Brand Equity Requires Constant Reinvestment


TBA picThere’s no treading water in the market stream. Some say, “Sink or swim.” We always like to say, “Swim upstream or get washed out to sea!”

What really distinguishes so-called serial entrepreneurs from their cousins, the merchants, brokers, and individual service providers, is their constant reinvestment in brand equity.  For them, it’s not enough to just build themselves a job, or even create a legacy for their kids to inherit. For them, they are building a brand with the express purpose of monetizing its value at some future date. No matter what business they are in, they know they are in the brand-building business.

Every market sector has its key metrics that must be achieved before serial entrepreneurs can even think about monetizing on their brand equity. These metrics include, but are not limited to: annual volume in units and dollars; market penetration and share; rate of growth; and regional performance.

So, no matter what you are selling, there is a number you have to achieve to be an attractive acquisition, merger, or public offering. And to get to that magic milestone requires constant reinvestment in growth.

Serial entrepreneurs are not necessarily in it for the current profitability because they reinvest their profits in growth. In other words, they often don’t get paid until the end. What happens if they try to get paid early and just coast for a while? The competition takes over, they lose their momentum, and actually start backsliding.

Interestingly, few first-time entrepreneurs realize this and have the mistaken idea that their business should support them. And it may, to a degree. But the more profits the owners take out of their company, the more likely they will be trapped in it. If they stop working, there’s no more income, and no one will buy them because they have not yet achieved the key metrics.

When business owners finally discover that they have to grow or die, many are discouraged. We advise students of entrepreneurship and clients alike that if they want to monetize their brand equity, they need a strategy for the long haul. They need to be ready to swim upstream for quite a while. They need to be working for that payday in the future.

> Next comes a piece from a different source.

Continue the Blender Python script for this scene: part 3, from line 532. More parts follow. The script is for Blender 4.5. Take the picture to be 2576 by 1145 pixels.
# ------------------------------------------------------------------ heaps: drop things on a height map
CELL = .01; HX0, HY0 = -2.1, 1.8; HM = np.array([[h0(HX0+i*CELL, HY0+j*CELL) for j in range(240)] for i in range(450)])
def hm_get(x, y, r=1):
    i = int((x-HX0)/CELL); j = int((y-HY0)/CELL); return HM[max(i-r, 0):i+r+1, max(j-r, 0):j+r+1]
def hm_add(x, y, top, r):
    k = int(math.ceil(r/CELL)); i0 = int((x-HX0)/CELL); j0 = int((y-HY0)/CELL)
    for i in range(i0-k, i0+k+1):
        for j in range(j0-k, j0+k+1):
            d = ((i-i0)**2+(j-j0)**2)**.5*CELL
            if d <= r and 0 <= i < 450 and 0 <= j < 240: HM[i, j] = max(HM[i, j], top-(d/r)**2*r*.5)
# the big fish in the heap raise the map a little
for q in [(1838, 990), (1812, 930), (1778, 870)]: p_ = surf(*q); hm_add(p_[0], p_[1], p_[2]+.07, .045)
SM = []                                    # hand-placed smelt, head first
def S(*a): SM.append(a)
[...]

Contrary to popular belief, your brand does not have to be huge to be acquired or to attract a merger with a big capital infusion. It just has to show that it is screaming in a small sector of the market or geographic area. Your acquirer can do the math and figure out the scalability.

This is why we recommend that brand builders start small and get the reputation of being a “hot mover” even if in a small area, rather than a mediocre or “slow mover” in the wider market. Sometimes it’s better to never have been in a market that to have been there and failed. This is why it’s essential to have your own representatives to police each new market you expand into. That’s one of the big areas where the reinvestment in growth is essential.

And when that pay-off day comes, what do serial entrepreneurs do? Retire? Not hardly! After a well-deserved hiatus, they are right back at it, on a new venture.